DATA BLOCK
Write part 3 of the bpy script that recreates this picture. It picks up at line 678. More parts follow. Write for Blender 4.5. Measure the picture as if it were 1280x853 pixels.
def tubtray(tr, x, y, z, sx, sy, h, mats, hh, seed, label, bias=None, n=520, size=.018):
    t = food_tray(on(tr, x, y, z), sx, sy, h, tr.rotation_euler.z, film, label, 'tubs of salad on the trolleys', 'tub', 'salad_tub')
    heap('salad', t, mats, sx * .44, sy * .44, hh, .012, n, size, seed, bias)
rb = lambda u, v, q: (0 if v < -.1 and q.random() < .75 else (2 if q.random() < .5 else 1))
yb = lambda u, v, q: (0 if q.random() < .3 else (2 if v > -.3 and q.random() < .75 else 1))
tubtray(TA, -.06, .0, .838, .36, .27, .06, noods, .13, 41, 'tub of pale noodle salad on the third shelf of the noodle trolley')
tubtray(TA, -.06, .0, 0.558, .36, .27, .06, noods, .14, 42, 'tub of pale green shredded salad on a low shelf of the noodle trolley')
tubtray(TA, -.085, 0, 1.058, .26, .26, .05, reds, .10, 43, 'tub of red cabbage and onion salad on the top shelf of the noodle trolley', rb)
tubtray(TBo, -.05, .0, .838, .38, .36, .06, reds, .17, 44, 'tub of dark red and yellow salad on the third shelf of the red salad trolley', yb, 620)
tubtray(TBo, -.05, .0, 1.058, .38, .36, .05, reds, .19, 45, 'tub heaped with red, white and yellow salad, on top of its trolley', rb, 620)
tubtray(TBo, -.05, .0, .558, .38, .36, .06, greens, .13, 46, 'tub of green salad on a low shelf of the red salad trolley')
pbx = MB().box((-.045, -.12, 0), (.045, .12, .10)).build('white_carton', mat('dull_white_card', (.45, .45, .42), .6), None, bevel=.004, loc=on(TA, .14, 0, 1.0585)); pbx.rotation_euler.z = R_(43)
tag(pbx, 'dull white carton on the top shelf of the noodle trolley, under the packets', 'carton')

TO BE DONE
Write the entire listing out again, word for word.

WRITTEN REPLY
Write part 3 of the bpy script that recreates this picture. It picks up at line 678. More parts follow. Write for Blender 4.5. Measure the picture as if it were 1280x853 pixels.
def tubtray(tr, x, y, z, sx, sy, h, mats, hh, seed, label, bias=None, n=520, size=.018):
    t = food_tray(on(tr, x, y, z), sx, sy, h, tr.rotation_euler.z, film, label, 'tubs of salad on the trolleys', 'tub', 'salad_tub')
    heap('salad', t, mats, sx * .44, sy * .44, hh, .012, n, size, seed, bias)
rb = lambda u, v, q: (0 if v < -.1 and q.random() < .75 else (2 if q.random() < .5 else 1))
yb = lambda u, v, q: (0 if q.random() < .3 else (2 if v > -.3 and q.random() < .75 else 1))
tubtray(TA, -.06, .0, .838, .36, .27, .06, noods, .13, 41, 'tub of pale noodle salad on the third shelf of the noodle trolley')
tubtray(TA, -.06, .0, 0.558, .36, .27, .06, noods, .14, 42, 'tub of pale green shredded salad on a low shelf of the noodle trolley')
tubtray(TA, -.085, 0, 1.058, .26, .26, .05, reds, .10, 43, 'tub of red cabbage and onion salad on the top shelf of the noodle trolley', rb)
tubtray(TBo, -.05, .0, .838, .38, .36, .06, reds, .17, 44, 'tub of dark red and yellow salad on the third shelf of the red salad trolley', yb, 620)
tubtray(TBo, -.05, .0, 1.058, .38, .36, .05, reds, .19, 45, 'tub heaped with red, white and yellow salad, on top of its trolley', rb, 620)
tubtray(TBo, -.05, .0, .558, .38, .36, .06, greens, .13, 46, 'tub of green salad on a low shelf of the red salad trolley')
pbx = MB().box((-.045, -.12, 0), (.045, .12, .10)).build('white_carton', mat('dull_white_card', (.45, .45, .42), .6), None, bevel=.004, loc=on(TA, .14, 0, 1.0585)); pbx.rotation_euler.z = R_(43)
tag(pbx, 'dull white carton on the top shelf of the noodle trolley, under the packets', 'carton')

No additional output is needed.